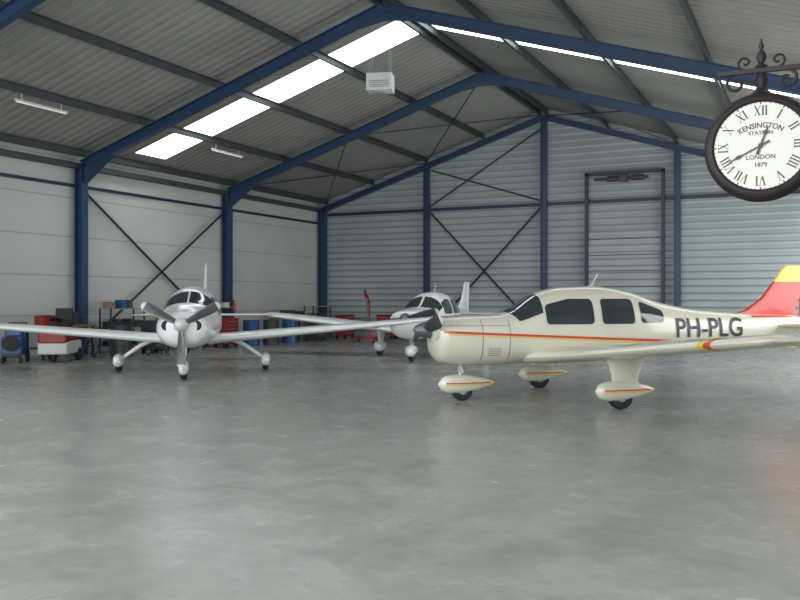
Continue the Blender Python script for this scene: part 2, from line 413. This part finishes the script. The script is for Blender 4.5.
def wheel(parent,s_,y,r,w,X0):
    b=MB(); b.lathe([(r*.45,-w*.42),(r*.8,-w*.5),(r*.97,-w*.35),(r,0),(r*.97,w*.35),(r*.8,w*.5),(r*.45,w*.42)],(X0-s_,y,r),(0,1,0),24)
    b.cyl((X0-s_,y-w*.46,r),(X0-s_,y+w*.46,r),r*.42,n=16,mi=1)
    put('wheel',b,['black','grey'],parent,smooth=True)
def prop(parent,X,z,R,angs,mats=('prop','yellow'),hubm='white',spr=.15,spl=.3,tipmat=True):
    b=MB(); b.lathe([(spr,-.02),(spr,0),(spr*.93,spl*.3),(spr*.75,spl*.6),(spr*.45,spl*.87),(.005,spl)],(X,0,z),(1,0,0),24)
    sp=put('spinner',b,[hubm],parent,smooth=True)
    for a in angs:
        b=MB(); rings=[]
        d=Vector((0,math.cos(a),math.sin(a))); tn=Vector((0,-math.sin(a),math.cos(a))); fx=Vector((1,0,0))
        N=12
        for i in range(N+1):
            t=i/N; r=.05+(R-.05)*t
            ch=(.05+.055*math.sin(math.pi*min(1,t*.62+.1)))*(1 if t<.93 else (1-(t-.93)/.07*.6)); tw=math.radians(62-46*t); th=.035*(1-t)+.008
            cd=tn*math.cos(tw)+fx*math.sin(tw); nd=fx*math.cos(tw)-tn*math.sin(tw)
            rings.append([Vector((X+.06,0,z))+d*r+cd*(ch*math.cos(q))+nd*(th*math.sin(q)) for q in[2*math.pi*k/12 for k in range(12)]])
        b.loft(rings,0,True,(lambda i,k:1 if i>=11 else 0) if tipmat else None)
        put('propeller_blade',b,list(mats),parent,smooth=True)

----

What the exercise asks. Transcribe the material exactly, keeping every word and none of the pictures.

Solution for this task.
Continue the Blender Python script for this scene: part 2, from line 413. This part finishes the script. The script is for Blender 4.5.
def wheel(parent,s_,y,r,w,X0):
    b=MB(); b.lathe([(r*.45,-w*.42),(r*.8,-w*.5),(r*.97,-w*.35),(r,0),(r*.97,w*.35),(r*.8,w*.5),(r*.45,w*.42)],(X0-s_,y,r),(0,1,0),24)
    b.cyl((X0-s_,y-w*.46,r),(X0-s_,y+w*.46,r),r*.42,n=16,mi=1)
    put('wheel',b,['black','grey'],parent,smooth=True)
def prop(parent,X,z,R,angs,mats=('prop','yellow'),hubm='white',spr=.15,spl=.3,tipmat=True):
    b=MB(); b.lathe([(spr,-.02),(spr,0),(spr*.93,spl*.3),(spr*.75,spl*.6),(spr*.45,spl*.87),(.005,spl)],(X,0,z),(1,0,0),24)
    sp=put('spinner',b,[hubm],parent,smooth=True)
    for a in angs:
        b=MB(); rings=[]
        d=Vector((0,math.cos(a),math.sin(a))); tn=Vector((0,-math.sin(a),math.cos(a))); fx=Vector((1,0,0))
        N=12
        for i in range(N+1):
            t=i/N; r=.05+(R-.05)*t
            ch=(.05+.055*math.sin(math.pi*min(1,t*.62+.1)))*(1 if t<.93 else (1-(t-.93)/.07*.6)); tw=math.radians(62-46*t); th=.035*(1-t)+.008
            cd=tn*math.cos(tw)+fx*math.sin(tw); nd=fx*math.cos(tw)-tn*math.sin(tw)
            rings.append([Vector((X+.06,0,z))+d*r+cd*(ch*math.cos(q))+nd*(th*math.sin(q)) for q in[2*math.pi*k/12 for k in range(12)]])
        b.loft(rings,0,True,(lambda i,k:1 if i>=11 else 0) if tipmat else None)
        put('propeller_blade',b,list(mats),parent,smooth=True)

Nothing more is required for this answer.